▸ Your task: Copy out all of the material, matching it word for word.

--- START Collected material ---

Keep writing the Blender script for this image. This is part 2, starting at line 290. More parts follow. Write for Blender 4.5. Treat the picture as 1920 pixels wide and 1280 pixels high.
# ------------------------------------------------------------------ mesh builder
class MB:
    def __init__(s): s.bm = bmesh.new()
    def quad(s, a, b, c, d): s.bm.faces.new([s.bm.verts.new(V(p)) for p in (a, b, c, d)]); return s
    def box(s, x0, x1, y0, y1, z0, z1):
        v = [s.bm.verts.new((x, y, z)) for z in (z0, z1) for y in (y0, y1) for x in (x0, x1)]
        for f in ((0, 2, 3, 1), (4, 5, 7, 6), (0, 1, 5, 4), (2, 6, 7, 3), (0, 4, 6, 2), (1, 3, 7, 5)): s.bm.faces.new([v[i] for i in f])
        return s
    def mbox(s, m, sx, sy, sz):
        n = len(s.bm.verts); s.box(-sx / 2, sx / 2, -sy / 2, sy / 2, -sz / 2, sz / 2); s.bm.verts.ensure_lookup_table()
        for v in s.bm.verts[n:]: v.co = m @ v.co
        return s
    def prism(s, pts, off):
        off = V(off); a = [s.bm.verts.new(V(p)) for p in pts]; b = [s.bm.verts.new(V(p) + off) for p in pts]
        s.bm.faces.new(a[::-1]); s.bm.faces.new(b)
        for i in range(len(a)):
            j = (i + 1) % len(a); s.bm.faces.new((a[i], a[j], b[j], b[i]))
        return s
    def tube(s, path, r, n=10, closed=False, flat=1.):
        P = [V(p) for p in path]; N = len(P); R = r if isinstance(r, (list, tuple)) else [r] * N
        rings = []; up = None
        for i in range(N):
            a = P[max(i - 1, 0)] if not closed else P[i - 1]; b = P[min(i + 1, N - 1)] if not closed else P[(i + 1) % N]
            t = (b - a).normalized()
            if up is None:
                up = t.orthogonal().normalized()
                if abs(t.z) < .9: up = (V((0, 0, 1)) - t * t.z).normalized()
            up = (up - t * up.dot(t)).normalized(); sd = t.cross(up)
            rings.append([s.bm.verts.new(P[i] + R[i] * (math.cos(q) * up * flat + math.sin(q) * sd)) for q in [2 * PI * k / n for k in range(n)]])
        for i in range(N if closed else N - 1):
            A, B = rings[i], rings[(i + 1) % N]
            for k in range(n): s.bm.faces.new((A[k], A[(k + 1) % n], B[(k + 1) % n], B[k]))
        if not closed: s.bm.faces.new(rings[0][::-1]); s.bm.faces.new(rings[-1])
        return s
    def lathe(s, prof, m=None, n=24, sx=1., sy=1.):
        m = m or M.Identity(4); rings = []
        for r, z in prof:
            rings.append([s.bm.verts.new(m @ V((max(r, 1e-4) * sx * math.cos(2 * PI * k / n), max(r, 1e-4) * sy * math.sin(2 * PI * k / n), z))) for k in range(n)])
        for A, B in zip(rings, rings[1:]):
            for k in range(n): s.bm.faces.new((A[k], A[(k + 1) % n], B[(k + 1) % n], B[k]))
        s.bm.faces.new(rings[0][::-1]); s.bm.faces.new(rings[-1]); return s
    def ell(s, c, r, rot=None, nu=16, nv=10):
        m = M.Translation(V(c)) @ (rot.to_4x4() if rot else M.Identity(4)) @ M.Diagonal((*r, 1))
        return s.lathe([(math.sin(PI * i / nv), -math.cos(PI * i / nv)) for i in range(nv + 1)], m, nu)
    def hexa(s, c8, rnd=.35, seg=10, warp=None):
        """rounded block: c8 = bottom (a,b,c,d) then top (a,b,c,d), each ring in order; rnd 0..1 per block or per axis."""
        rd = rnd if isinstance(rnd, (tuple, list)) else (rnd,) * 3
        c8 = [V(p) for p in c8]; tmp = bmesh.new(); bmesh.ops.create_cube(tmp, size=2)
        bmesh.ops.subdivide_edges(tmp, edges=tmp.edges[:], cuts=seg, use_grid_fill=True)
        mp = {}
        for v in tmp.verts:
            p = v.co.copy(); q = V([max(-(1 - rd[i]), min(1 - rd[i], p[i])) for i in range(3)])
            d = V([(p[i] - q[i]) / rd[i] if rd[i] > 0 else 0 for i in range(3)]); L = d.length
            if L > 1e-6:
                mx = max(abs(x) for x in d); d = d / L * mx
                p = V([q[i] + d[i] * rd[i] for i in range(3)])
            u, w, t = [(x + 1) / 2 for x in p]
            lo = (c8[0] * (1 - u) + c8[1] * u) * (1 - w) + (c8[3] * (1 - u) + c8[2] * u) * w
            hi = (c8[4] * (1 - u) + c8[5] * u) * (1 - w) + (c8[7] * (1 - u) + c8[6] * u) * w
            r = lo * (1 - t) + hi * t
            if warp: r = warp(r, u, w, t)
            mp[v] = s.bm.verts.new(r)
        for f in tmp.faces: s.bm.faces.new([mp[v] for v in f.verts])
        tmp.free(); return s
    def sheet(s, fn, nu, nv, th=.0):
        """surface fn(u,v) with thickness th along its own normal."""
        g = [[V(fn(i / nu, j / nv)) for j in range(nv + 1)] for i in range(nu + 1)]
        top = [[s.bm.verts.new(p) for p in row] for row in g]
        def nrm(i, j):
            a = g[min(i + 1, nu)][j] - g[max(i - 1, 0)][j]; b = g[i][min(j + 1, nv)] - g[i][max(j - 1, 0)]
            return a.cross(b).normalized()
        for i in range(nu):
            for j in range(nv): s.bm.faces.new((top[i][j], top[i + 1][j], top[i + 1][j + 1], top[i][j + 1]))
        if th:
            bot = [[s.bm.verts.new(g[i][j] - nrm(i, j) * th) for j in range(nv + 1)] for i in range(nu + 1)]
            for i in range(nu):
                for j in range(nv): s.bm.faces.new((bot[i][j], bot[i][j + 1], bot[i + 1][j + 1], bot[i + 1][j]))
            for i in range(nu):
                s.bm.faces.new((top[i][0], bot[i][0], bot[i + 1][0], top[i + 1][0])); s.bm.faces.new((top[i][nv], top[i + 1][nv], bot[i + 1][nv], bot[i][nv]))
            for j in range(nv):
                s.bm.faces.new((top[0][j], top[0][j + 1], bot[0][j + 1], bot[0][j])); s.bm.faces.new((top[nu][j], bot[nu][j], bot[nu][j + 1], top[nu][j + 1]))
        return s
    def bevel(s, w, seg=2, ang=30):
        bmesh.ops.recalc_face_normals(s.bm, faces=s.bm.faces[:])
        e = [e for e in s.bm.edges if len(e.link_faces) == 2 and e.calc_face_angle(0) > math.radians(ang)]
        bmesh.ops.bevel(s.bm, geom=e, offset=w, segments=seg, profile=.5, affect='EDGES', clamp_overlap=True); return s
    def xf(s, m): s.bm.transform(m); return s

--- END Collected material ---

▸ Complete output:
Keep writing the Blender script for this image. This is part 2, starting at line 290. More parts follow. Write for Blender 4.5. Treat the picture as 1920 pixels wide and 1280 pixels high.
# ------------------------------------------------------------------ mesh builder
class MB:
    def __init__(s): s.bm = bmesh.new()
    def quad(s, a, b, c, d): s.bm.faces.new([s.bm.verts.new(V(p)) for p in (a, b, c, d)]); return s
    def box(s, x0, x1, y0, y1, z0, z1):
        v = [s.bm.verts.new((x, y, z)) for z in (z0, z1) for y in (y0, y1) for x in (x0, x1)]
        for f in ((0, 2, 3, 1), (4, 5, 7, 6), (0, 1, 5, 4), (2, 6, 7, 3), (0, 4, 6, 2), (1, 3, 7, 5)): s.bm.faces.new([v[i] for i in f])
        return s
    def mbox(s, m, sx, sy, sz):
        n = len(s.bm.verts); s.box(-sx / 2, sx / 2, -sy / 2, sy / 2, -sz / 2, sz / 2); s.bm.verts.ensure_lookup_table()
        for v in s.bm.verts[n:]: v.co = m @ v.co
        return s
    def prism(s, pts, off):
        off = V(off); a = [s.bm.verts.new(V(p)) for p in pts]; b = [s.bm.verts.new(V(p) + off) for p in pts]
        s.bm.faces.new(a[::-1]); s.bm.faces.new(b)
        for i in range(len(a)):
            j = (i + 1) % len(a); s.bm.faces.new((a[i], a[j], b[j], b[i]))
        return s
    def tube(s, path, r, n=10, closed=False, flat=1.):
        P = [V(p) for p in path]; N = len(P); R = r if isinstance(r, (list, tuple)) else [r] * N
        rings = []; up = None
        for i in range(N):
            a = P[max(i - 1, 0)] if not closed else P[i - 1]; b = P[min(i + 1, N - 1)] if not closed else P[(i + 1) % N]
            t = (b - a).normalized()
            if up is None:
                up = t.orthogonal().normalized()
                if abs(t.z) < .9: up = (V((0, 0, 1)) - t * t.z).normalized()
            up = (up - t * up.dot(t)).normalized(); sd = t.cross(up)
            rings.append([s.bm.verts.new(P[i] + R[i] * (math.cos(q) * up * flat + math.sin(q) * sd)) for q in [2 * PI * k / n for k in range(n)]])
        for i in range(N if closed else N - 1):
            A, B = rings[i], rings[(i + 1) % N]
            for k in range(n): s.bm.faces.new((A[k], A[(k + 1) % n], B[(k + 1) % n], B[k]))
        if not closed: s.bm.faces.new(rings[0][::-1]); s.bm.faces.new(rings[-1])
        return s
    def lathe(s, prof, m=None, n=24, sx=1., sy=1.):
        m = m or M.Identity(4); rings = []
        for r, z in prof:
            rings.append([s.bm.verts.new(m @ V((max(r, 1e-4) * sx * math.cos(2 * PI * k / n), max(r, 1e-4) * sy * math.sin(2 * PI * k / n), z))) for k in range(n)])
        for A, B in zip(rings, rings[1:]):
            for k in range(n): s.bm.faces.new((A[k], A[(k + 1) % n], B[(k + 1) % n], B[k]))
        s.bm.faces.new(rings[0][::-1]); s.bm.faces.new(rings[-1]); return s
    def ell(s, c, r, rot=None, nu=16, nv=10):
        m = M.Translation(V(c)) @ (rot.to_4x4() if rot else M.Identity(4)) @ M.Diagonal((*r, 1))
        return s.lathe([(math.sin(PI * i / nv), -math.cos(PI * i / nv)) for i in range(nv + 1)], m, nu)
    def hexa(s, c8, rnd=.35, seg=10, warp=None):
        """rounded block: c8 = bottom (a,b,c,d) then top (a,b,c,d), each ring in order; rnd 0..1 per block or per axis."""
        rd = rnd if isinstance(rnd, (tuple, list)) else (rnd,) * 3
        c8 = [V(p) for p in c8]; tmp = bmesh.new(); bmesh.ops.create_cube(tmp, size=2)
        bmesh.ops.subdivide_edges(tmp, edges=tmp.edges[:], cuts=seg, use_grid_fill=True)
        mp = {}
        for v in tmp.verts:
            p = v.co.copy(); q = V([max(-(1 - rd[i]), min(1 - rd[i], p[i])) for i in range(3)])
            d = V([(p[i] - q[i]) / rd[i] if rd[i] > 0 else 0 for i in range(3)]); L = d.length
            if L > 1e-6:
                mx = max(abs(x) for x in d); d = d / L * mx
                p = V([q[i] + d[i] * rd[i] for i in range(3)])
            u, w, t = [(x + 1) / 2 for x in p]
            lo = (c8[0] * (1 - u) + c8[1] * u) * (1 - w) + (c8[3] * (1 - u) + c8[2] * u) * w
            hi = (c8[4] * (1 - u) + c8[5] * u) * (1 - w) + (c8[7] * (1 - u) + c8[6] * u) * w
            r = lo * (1 - t) + hi * t
            if warp: r = warp(r, u, w, t)
            mp[v] = s.bm.verts.new(r)
        for f in tmp.faces: s.bm.faces.new([mp[v] for v in f.verts])
        tmp.free(); return s
    def sheet(s, fn, nu, nv, th=.0):
        """surface fn(u,v) with thickness th along its own normal."""
        g = [[V(fn(i / nu, j / nv)) for j in range(nv + 1)] for i in range(nu + 1)]
        top = [[s.bm.verts.new(p) for p in row] for row in g]
        def nrm(i, j):
            a = g[min(i + 1, nu)][j] - g[max(i - 1, 0)][j]; b = g[i][min(j + 1, nv)] - g[i][max(j - 1, 0)]
            return a.cross(b).normalized()
        for i in range(nu):
            for j in range(nv): s.bm.faces.new((top[i][j], top[i + 1][j], top[i + 1][j + 1], top[i][j + 1]))
        if th:
            bot = [[s.bm.verts.new(g[i][j] - nrm(i, j) * th) for j in range(nv + 1)] for i in range(nu + 1)]
            for i in range(nu):
                for j in range(nv): s.bm.faces.new((bot[i][j], bot[i][j + 1], bot[i + 1][j + 1], bot[i + 1][j]))
            for i in range(nu):
                s.bm.faces.new((top[i][0], bot[i][0], bot[i + 1][0], top[i + 1][0])); s.bm.faces.new((top[i][nv], top[i + 1][nv], bot[i + 1][nv], bot[i][nv]))
            for j in range(nv):
                s.bm.faces.new((top[0][j], top[0][j + 1], bot[0][j + 1], bot[0][j])); s.bm.faces.new((top[nu][j], bot[nu][j], bot[nu][j + 1], top[nu][j + 1]))
        return s
    def bevel(s, w, seg=2, ang=30):
        bmesh.ops.recalc_face_normals(s.bm, faces=s.bm.faces[:])
        e = [e for e in s.bm.edges if len(e.link_faces) == 2 and e.calc_face_angle(0) > math.radians(ang)]
        bmesh.ops.bevel(s.bm, geom=e, offset=w, segments=seg, profile=.5, affect='EDGES', clamp_overlap=True); return s
    def xf(s, m): s.bm.transform(m); return s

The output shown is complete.